Russia to Return Stained-Glass Windows to Frankfurt on the Oder

  TWIG - In a step that may help heal old wounds, the Russian parliament has agreed to return to Germany a priceless piece of World War II booty: more than 100 stained glass windows that once graced a church in the eastern city of Frankfurt on the Oder. Russian President Vladimir Putin, visiting Chancellor Gerhard Schroeder in Weimar this week, signed off on the agreement, setting the stage for the windows to be returned later this year.

Officials at Frankfurt’s Church of St. Mary (Marienkirche) have been negotiating for the return of the windows for almost a decade. They confronted their most serious setback three years ago, when Moscow formally declared all booty art Russian property. Since that time, Germany has been able to arrange for the return of a few works by helping the Russians recover some of their own cultural property in exchange. Millions of other confiscated artworks, books, and archival materials, however, remain in Russia.

Created between 1360 and 1370, the 60-foot-tall windows present the history of the Christian world in pictures, from the Creation to the life, death and resurrection of Jesus to the Judgment Day. They were removed from the church to avoid war damage in 1943 and placed in safekeeping at the Sanssouci palace in Potsdam. At the end of the war, Soviet officers had them, along with many other artworks, seized and taken to Leningrad (now St. Petersburg) as a form of compensation for Russia’s losses at the hands of Germany.
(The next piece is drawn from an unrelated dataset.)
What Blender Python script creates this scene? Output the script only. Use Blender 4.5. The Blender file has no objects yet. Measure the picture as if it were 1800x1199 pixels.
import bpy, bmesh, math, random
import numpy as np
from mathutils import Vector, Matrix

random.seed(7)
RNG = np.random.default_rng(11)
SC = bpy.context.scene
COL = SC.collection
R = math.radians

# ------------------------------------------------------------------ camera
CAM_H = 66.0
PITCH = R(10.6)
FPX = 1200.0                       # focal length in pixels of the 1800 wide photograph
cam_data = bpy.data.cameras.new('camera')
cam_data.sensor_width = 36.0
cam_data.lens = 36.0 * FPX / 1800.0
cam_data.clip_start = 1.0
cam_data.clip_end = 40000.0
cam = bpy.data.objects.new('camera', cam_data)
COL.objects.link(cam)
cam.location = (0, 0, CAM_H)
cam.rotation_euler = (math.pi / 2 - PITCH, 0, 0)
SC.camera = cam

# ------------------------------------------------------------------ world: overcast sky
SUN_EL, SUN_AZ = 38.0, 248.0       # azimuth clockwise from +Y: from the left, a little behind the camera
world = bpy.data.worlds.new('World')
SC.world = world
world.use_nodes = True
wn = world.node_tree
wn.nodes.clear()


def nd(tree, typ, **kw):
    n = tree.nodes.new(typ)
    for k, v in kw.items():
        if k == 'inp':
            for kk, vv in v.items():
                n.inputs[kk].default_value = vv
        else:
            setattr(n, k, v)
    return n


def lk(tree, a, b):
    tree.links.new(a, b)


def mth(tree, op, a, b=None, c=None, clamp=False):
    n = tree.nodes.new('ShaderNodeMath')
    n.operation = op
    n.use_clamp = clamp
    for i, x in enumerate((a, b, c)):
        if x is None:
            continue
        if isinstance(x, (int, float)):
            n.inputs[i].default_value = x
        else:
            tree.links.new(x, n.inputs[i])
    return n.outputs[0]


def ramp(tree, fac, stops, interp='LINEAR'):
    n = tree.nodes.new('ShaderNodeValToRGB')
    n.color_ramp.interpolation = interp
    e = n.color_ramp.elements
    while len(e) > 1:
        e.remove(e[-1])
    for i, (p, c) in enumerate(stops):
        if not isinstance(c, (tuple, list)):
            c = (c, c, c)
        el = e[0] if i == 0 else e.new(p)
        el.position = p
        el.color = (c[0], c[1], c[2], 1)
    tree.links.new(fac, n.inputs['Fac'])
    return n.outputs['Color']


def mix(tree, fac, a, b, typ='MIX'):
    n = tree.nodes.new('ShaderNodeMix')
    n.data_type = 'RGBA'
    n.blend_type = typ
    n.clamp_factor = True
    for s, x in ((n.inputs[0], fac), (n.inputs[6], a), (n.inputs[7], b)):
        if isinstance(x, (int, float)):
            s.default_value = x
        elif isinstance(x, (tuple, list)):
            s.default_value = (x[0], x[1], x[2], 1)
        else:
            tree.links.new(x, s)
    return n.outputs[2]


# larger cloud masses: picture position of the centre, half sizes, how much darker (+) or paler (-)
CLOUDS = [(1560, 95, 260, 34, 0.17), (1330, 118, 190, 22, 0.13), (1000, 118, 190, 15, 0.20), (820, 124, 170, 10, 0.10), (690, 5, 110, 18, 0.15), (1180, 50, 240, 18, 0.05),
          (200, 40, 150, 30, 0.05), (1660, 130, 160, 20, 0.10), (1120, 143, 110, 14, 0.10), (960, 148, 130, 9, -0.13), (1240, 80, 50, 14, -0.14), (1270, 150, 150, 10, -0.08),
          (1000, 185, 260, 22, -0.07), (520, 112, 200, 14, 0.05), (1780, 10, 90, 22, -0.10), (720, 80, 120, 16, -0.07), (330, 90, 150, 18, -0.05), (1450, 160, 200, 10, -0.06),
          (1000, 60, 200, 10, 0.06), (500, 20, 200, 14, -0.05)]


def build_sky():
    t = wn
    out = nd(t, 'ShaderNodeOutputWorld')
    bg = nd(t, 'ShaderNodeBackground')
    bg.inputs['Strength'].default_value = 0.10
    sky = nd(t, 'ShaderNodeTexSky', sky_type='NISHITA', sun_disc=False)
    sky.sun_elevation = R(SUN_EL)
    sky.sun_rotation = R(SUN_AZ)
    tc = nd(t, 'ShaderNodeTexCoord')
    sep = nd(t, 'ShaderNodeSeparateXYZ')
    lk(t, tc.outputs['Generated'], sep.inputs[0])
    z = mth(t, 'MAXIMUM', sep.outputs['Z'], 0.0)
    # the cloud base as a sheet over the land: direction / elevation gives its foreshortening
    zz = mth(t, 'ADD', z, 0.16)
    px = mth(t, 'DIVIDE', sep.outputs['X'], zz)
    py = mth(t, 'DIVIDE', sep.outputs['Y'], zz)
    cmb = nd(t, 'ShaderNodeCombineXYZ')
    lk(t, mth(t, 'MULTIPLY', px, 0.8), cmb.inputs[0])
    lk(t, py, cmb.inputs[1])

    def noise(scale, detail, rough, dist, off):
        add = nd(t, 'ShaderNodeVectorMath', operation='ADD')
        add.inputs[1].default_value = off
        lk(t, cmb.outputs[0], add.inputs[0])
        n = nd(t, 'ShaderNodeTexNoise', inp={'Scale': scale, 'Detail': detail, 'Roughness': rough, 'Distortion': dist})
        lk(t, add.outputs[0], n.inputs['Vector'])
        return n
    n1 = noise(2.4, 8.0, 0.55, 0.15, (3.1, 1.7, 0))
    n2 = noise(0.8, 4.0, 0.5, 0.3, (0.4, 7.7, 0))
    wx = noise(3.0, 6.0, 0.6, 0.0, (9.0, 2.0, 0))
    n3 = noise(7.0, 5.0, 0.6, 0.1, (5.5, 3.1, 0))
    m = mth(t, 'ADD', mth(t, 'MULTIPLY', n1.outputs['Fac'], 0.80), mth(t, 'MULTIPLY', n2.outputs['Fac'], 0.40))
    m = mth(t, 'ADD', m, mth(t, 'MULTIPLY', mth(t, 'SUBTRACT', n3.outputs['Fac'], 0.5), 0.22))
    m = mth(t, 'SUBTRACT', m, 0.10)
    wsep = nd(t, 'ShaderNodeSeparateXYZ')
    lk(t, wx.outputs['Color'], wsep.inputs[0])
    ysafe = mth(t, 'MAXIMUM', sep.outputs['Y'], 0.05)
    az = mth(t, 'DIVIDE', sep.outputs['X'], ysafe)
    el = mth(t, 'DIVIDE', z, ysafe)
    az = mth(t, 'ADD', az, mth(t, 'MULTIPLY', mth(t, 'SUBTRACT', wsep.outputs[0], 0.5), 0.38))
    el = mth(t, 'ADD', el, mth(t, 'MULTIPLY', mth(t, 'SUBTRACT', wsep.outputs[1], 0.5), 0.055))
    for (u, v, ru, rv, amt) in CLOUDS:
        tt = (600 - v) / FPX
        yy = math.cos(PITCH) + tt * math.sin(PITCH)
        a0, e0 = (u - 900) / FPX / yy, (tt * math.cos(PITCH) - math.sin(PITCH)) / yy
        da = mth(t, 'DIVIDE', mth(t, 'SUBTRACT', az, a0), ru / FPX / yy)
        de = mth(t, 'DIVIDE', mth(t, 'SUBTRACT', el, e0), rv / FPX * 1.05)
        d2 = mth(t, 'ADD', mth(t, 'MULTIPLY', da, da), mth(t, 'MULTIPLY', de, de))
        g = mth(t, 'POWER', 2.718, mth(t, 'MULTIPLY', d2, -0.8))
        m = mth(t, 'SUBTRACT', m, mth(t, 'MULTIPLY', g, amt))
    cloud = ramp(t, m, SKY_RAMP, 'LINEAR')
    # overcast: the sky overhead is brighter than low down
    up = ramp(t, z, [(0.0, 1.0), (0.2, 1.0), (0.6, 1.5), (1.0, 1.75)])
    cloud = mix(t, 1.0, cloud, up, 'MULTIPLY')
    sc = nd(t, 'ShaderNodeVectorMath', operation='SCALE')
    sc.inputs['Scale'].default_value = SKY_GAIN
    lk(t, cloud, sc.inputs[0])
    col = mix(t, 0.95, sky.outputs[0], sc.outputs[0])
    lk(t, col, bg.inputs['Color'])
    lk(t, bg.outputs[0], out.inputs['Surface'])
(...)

The church itself was all but destroyed during the war, and for a time the East German government threatened to raze its remains. But the citizens of Frankfurt championed its cause, and it is slowly being rebuilt. The project picked up speed after German reunification, and in 1998 workers completed the roof over the choir, the area where the windows had been before the war. Frankfurt citizens hope the windows will be back in place before 2003, when the city will celebrate its 750-year anniversary.

In a similar gesture of goodwill, State Minister for Cultural Affairs Julian Nida-Ruemelin will present St. Petersburg with a 1.3 million euro grant to help restore the organ in its symphony’s famous grand concert hall. Built by the sons of Eberhard Friedrich Walcker (1794-1872), one of Germany’s master organ builders, the instrument is the only functional concert organ in St. Petersburg. "The organ is culturally and historically significant for both Germany and Russia," said Nida-Ruemelin. "Its restoration is thus a sign of the common cultural responsibility of Russia and Germany."